While technology isn’t the answer to all our problems, it has improved many aspects of our lives over the course of history. A lack of trust in emerging AI technologies can inhibit and deter the benefits these technologies may afford society.

Put simply, if the public doesn’t trust AI, then some important applications of the technology will face implementation barriers.

For example, AI-enabled drones are being strategically used to access high risk and inaccessible areas during fires. And despite the seemingly obvious benefits, their uptake has been slow because of a lack of community trust in these technologies.

While scaled technologies have their benefits, they also come with limitations. Some examples include racial bias in image recognition systems, gender bias in recruitment systems, and driverless cars hitting pedestrians, among others.

It’s important to maintain a healthy skepticism around any technology, and to avoid the blindness that comes with intellectual complacency.

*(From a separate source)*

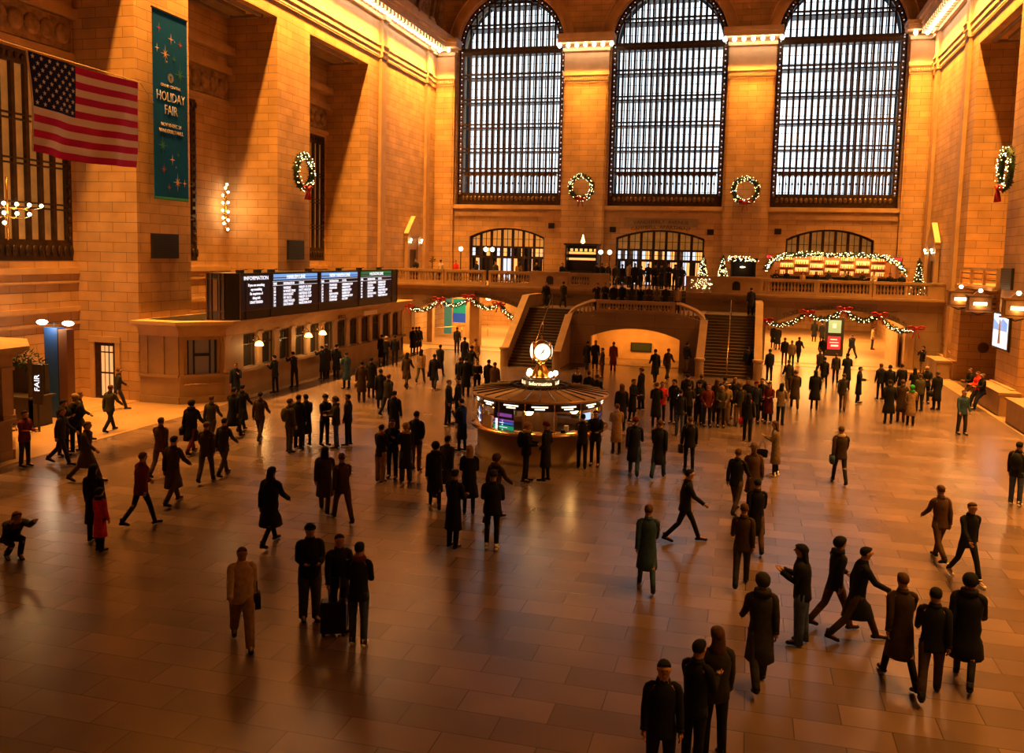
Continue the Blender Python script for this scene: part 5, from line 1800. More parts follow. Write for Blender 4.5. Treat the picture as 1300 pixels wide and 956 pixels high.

Finding a ‘Goldilocks balance’ where we have just the right amount of trust in AI is important.

Policies around trustworthy AI can help with achieving a calibrated level of trust, but only if we first understand what trust means.

But if these initiatives are to be successful, they first need to define, through consensus, what trust and distrust are.

Trust in technology is built on the confidence of that technology being used safely and reliably for its intended purpose. The wide-reaching impacts of rapidly scaled AI systems have led to high levels of distrust among the public.

Policy initiatives attempting to address trustworthy AI must come to agreed-upon definitions for these concepts, or risk shooting without a target. If they don’t, then at best they’ll be rendered ineffective by their ambiguity, and at worst, will languish as unable to be actioned, and soon to be forgotten.